To: Sam who wrote (28377)9/9/2006 12:07:27 PM
From: JohnM  Read Replies (1) | Respond to of 543319
 
Thanks for this one, Sam. You just keep sending it along don't you.

As for the interview with Pape, the points he makes make sense. That the, by far most important, motivating factor in suicide bombing in his data is trying to get occupying forces out. Rather than "hatred of the West", etc.

Just for my own purposes I checked on the magazine in which the interview was published and on Pape to see if their bona fides checked out.

The magazine, The Conservative, is Pat Buchanan's shop. Doesn't make the Pape argument wrong. In fact, it makes sense to me. But it does help to know from which quarters the information comes.

As for Pape, Google says he is the genuine article, a political science professor at Chicago. I don't know anything about his reputation. He could be as kooky as Mansfield at Harvard or as sane as Dahl at Yale was always perceived to be (both are/were political science professors).

Here's the google stuff on Pape:

Robert A. Pape is Professor of Political Science at the University of Chicago specializing in international security affairs.
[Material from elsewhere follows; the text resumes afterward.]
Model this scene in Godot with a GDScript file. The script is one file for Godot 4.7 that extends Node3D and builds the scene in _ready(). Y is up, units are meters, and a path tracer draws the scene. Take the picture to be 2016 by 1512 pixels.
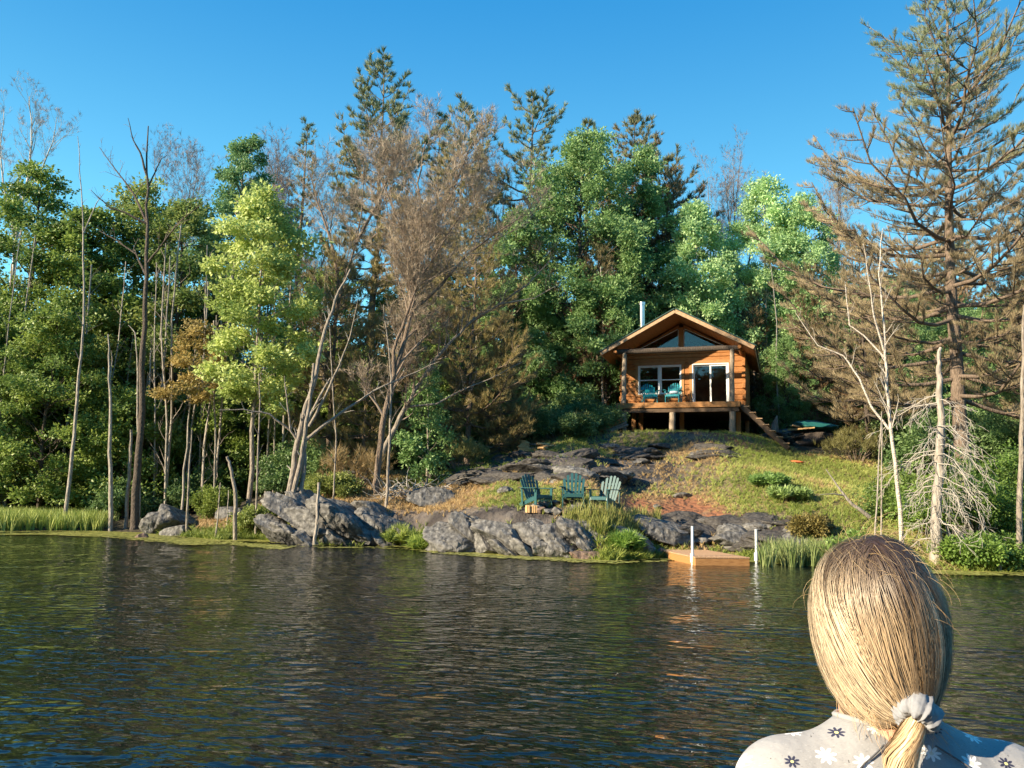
extends Node3D
# A lake seen from a boat: a log cabin on a rocky bank, spring forest behind it, a fair-haired person in front.

var R := RandomNumberGenerator.new()
var fbm := FastNoiseLite.new()
var fine := FastNoiseLite.new()
var M := {}
var used := {}
const EYE := 1.5
const PITCH := deg_to_rad(8.1)
const ROLL := deg_to_rad(1.2)
const FOCAL := 1570.0

# ---------------------------------------------------------------- geometry
class Geo:
	var v := PackedVector3Array()
	var n := PackedVector3Array()
	var c := PackedColorArray()
	var uv := PackedVector2Array()
	var ix := PackedInt32Array()
	func poly(p: Array, out: Vector3, col := Color.WHITE) -> void:
		var nn: Vector3 = (p[1] - p[0]).cross(p[2] - p[0])
		if nn.length_squared() < 1e-16 and p.size() > 3:
			nn = (p[2] - p[0]).cross(p[3] - p[0])
		nn = nn.normalized()
		var flip := nn.dot(out) < 0.0
		if flip:
			nn = -nn
		var b := v.size()
		for q in p:
			v.append(q); n.append(nn); c.append(col); uv.append(Vector2(q.x, q.y))
		for k in range(1, p.size() - 1):
			if flip:
				ix.append_array([b, b + k, b + k + 1])
			else:
				ix.append_array([b, b + k + 1, b + k])
	func box(t: Transform3D, s: Vector3, ch := 0.006, col := Color.WHITE) -> void:
		var h := s * 0.5
		ch = minf(ch, minf(h.x, minf(h.y, h.z)) * 0.6)
		for a in 3:
			var b := (a + 1) % 3
			var d := (a + 2) % 3
			for sg in [-1.0, 1.0]:
				var q := []
				for k in [[-1, -1], [1, -1], [1, 1], [-1, 1]]:
					var p := Vector3.ZERO
					p[a] = sg * h[a]; p[b] = k[0] * (h[b] - ch); p[d] = k[1] * (h[d] - ch)
					q.append(t * p)
				var o := Vector3.ZERO
				o[a] = sg
				poly(q, t.basis * o, col)
				for s2 in [-1.0, 1.0]:
					var e := []
					for k in [-1.0, 1.0]:
						var p := Vector3.ZERO
						p[a] = sg * h[a]; p[b] = s2 * (h[b] - ch); p[d] = k * (h[d] - ch)
						e.append(t * p)
					for k in [1.0, -1.0]:
						var p := Vector3.ZERO
						p[a] = sg * (h[a] - ch); p[b] = s2 * h[b]; p[d] = k * (h[d] - ch)
						e.append(t * p)
					var oo := Vector3.ZERO
					oo[a] = sg; oo[b] = s2
					poly(e, t.basis * oo, col)
		for x in [-1.0, 1.0]:
			for y in [-1.0, 1.0]:
				for z in [-1.0, 1.0]:
					poly([t * Vector3(x * h.x, y * (h.y - ch), z * (h.z - ch)), t * Vector3(x * (h.x - ch), y * h.y, z * (h.z - ch)), t * Vector3(x * (h.x - ch), y * (h.y - ch), z * h.z)], t.basis * Vector3(x, y, z), col)
	func tube(p: PackedVector3Array, r: PackedFloat32Array, sides := 6, cap := true, col := Color.WHITE, rough := 0.0) -> void:
		var m := p.size()
		if m < 2:
			return
		var t := (p[1] - p[0]).normalized()
		var u := t.cross(Vector3(0.31, 0.13, 0.94)).normalized()
		if u.length_squared() < 0.01:
			u = t.cross(Vector3.RIGHT).normalized()
		var base := v.size()
		for i in m:
			var d := (p[mini(i + 1, m - 1)] - p[maxi(i - 1, 0)]).normalized()
			u = (u - d * u.dot(d)).normalized()
			var w := d.cross(u)
			for j in sides:
				var a := TAU * j / sides
				var nn := u * cos(a) + w * sin(a)
				var rr := r[i]
				if rough > 0.0:
					rr *= 1.0 + rough * sin(j * 2.4 + i * 1.7 + sin(i * 0.9 + j * 3.1) * 2.0)
				v.append(p[i] + nn * rr); n.append(nn); c.append(col); uv.append(Vector2(a, i))
		for i in m - 1:
			for j in sides:
				var a := base + i * sides + j
				var b := base + i * sides + (j + 1) % sides
				ix.append_array([a, a + sides, b + sides, a, b + sides, b])
		if cap:
			for e in [0, m - 1]:
				var d := (p[1] - p[0]) if e == 0 else (p[m - 1] - p[m - 2])
				var q := []
				for j in sides:
					q.append(v[base + e * sides + j])
				poly(q, -d if e == 0 else d, col)
	func smooth() -> void:
		for i in n.size():
			n[i] = Vector3.ZERO
		for k in range(0, ix.size(), 3):
			var a := ix[k]
			var b := ix[k + 1]
			var d := ix[k + 2]
			var nn := (v[d] - v[a]).cross(v[b] - v[a])
			n[a] += nn; n[b] += nn; n[d] += nn
		for i in n.size():
			n[i] = n[i].normalized()
	func mesh(m: Material, colors := false) -> ArrayMesh:
		var arr := []
		arr.resize(Mesh.ARRAY_MAX)
		arr[Mesh.ARRAY_VERTEX] = v; arr[Mesh.ARRAY_NORMAL] = n; arr[Mesh.ARRAY_INDEX] = ix
		arr[Mesh.ARRAY_TEX_UV] = uv
		if colors:
			arr[Mesh.ARRAY_COLOR] = c
		var am := ArrayMesh.new()
		am.add_surface_from_arrays(Mesh.PRIMITIVE_TRIANGLES, arr)
		am.surface_set_material(0, m)
		return am

class Scatter:
	var t: Array[Transform3D] = []
	var c := PackedColorArray()
	func add(x: Transform3D, col := Color.WHITE) -> void:
		t.append(x); c.append(col)

func scatter_node(sc: Scatter, ms: Mesh, m: Material) -> MultiMeshInstance3D:
	var mm := MultiMesh.new()
	mm.transform_format = MultiMesh.TRANSFORM_3D
	mm.use_colors = true
	mm.mesh = ms
	mm.instance_count = sc.t.size()
	for i in sc.t.size():
		mm.set_instance_transform(i, sc.t[i])
		mm.set_instance_color(i, sc.c[i])
	var o := MultiMeshInstance3D.new()
	o.multimesh = mm
	o.material_override = m
	return o

# ---------------------------------------------------------------- the scene's tree of things
func numbered(s: String) -> String:
	if not used.has(s):
		used[s] = 0
		return s
	used[s] += 1
	return "%s_%03d" % [s, used[s]]

func tag(o: Node, label: String, category: String, group := "", kind := "") -> Node:
	if label: o.set_meta("label", label)
	if category: o.set_meta("category", category)
	if group: o.set_meta("group", group)
	if kind: o.set_meta("kind", kind)
	return o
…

His publications include Dying to Win: The Strategic Logic of Suicide Terrorism (Random House 2005); Bombing to Win: Air Power and Coercion in War (Cornell 1996), "Why Economic Sanctions Do Not Work," International Security (1997), "The Determinants of International Moral Action," International Organization (1999); "The Strategic Logic of Suicide Terrorism," American Political Science Review (2003); and "Soft Balancing against the United States," International Security (2005). His commentary on international security policy has appeared in The New York Times, Washington Post, New Republic, Boston Globe, Los Angeles Times, and Bulletin of Atomic Scientists, as well as on Nightline, ABC News, CBS News, CNN, Fox News, and National Public Radio. Before coming to Chicago in 1999, he taught international relations at Dartmouth College for five years and air power strategy for the USAF's School of Advanced Airpower Studies for three years. He received his Ph. D. from the University of Chicago in 1988 and graduated summa cum laude and Phi Beta Kappa from the University of Pittsburgh in 1982. His current work focuses on the causes of suicide terrorism and the politics of unipolarity.